Conference Agenda

The conference agenda provides an overview and details of sessions. In order to view sessions on a specific day or for a certain room, please select an appropriate date or room link. You may also select a session to explore available abstracts and download papers and presentations.

Session Overview
08-03: Improving Access to Land for Returnees and IDPs
Wednesday, 21/Mar/2018:
3:45pm - 5:15pm

Session Chair: Joachim Knoth, European Commission, Belgium
Location: MC 2-800


Improving Access to State Land for Returnees and IDPs in Afghanistan

Depika Sherchan1, Alison McFarlane2, Jawad Peikar3

1UN-Habitat Afghanistan; 2United Nations Mission in South Sudan; 3CEO of Afghanistan Independent Land Authority (Arazi)

This report focuses on a new legal framework recently developed in Afghanistan to allocate suitable state land to the displaced population. The finalisation, adoption, and implementation of this new legal framework is crucial to ensure that the most vulnerable and landless members of Afghanistan’s displaced population receive durable and sustainable land and housing options. This report provides an overview of Afghanistan’s previous land allocation framework and explains the events that led to the Government’s development of a new and improved framework. It also examines the procedure to assess and allocate land anticipated by the new framework and underscores important innovations. Finally, the report provides recommendations on how, once finalised and hopefully adopted, the Government could operationalise the legal framework to ensure that the carefully crafted provisions translate into actual assessments of suitable land and the allocation of land parcels to Afghanistan’s most vulnerable returnees and IDPs.


Preparing the ground for property restitution in the Syrian Arab Republic

Laura Cunial

Norwegian Refugee Council, Syria Response Office

Given the sheer scale of displacement and destruction, an eventual, sustainable return to Syria will only be possible if returnees are able to integrate at a location of their choice, where physical security, access to livelihoods and basic services have been restored and where, importantly, housing, land and property (HLP) restitution processes have been established. The millions who eventually choose to return will face housing shortages, disputes over ownership and usage rights, the emergence of conflicts related to a significant reduction in usable land and the lack of HLP documentation.

Based on extensive research and interviews with over 2000 Syrian internally displaced people and refugees, this paper provides recommendations to policymakers and practitioners on how to prepare for the immense challenges that lie ahead. It explains the need for clear mechanisms for property restitution and compensation that include particular measures to support claims from displaced women.
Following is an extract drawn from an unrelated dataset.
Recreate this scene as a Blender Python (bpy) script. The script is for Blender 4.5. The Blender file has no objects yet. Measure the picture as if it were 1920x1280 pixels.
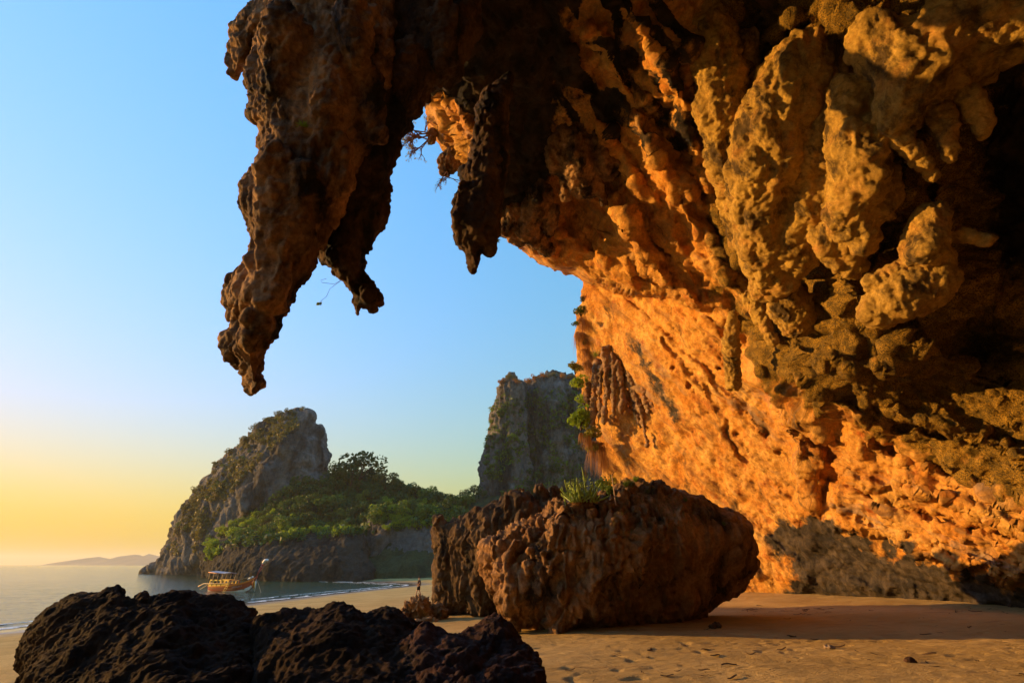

Using Geospatial Data to Track Land Tenure Security in Syria

Paul Prettitore

The World Bank, United States of America

Violent conflict often undermines land tenure security, especially for vulnerable persons such as the poor, women, displaced persons and minorities. Loss of tenure security in turn can translate into increased poverty and exclusion in post-conflict settings. The impact of conflict on land tenure security needs to be understood to develop effective transitional justice and post-conflict land administrative processes. Land tenure security in Syria has been impacted by forced displacement, destruction of property, confiscation of property and fraudulent land transfers. This paper uses geospatial data to analyze the channels through which land tenure security has been undermined during and after periods of conflict in Homs Governorate. The geospatial data utilized includes commercial optical and visible infrared (VIIRS) imagery, publicly available social media posts, YouTube videos and recorded statements. The data was then combined with administrative data to develop a Land Confiscation Risk Index for neighborhoods of the urban area of Homs.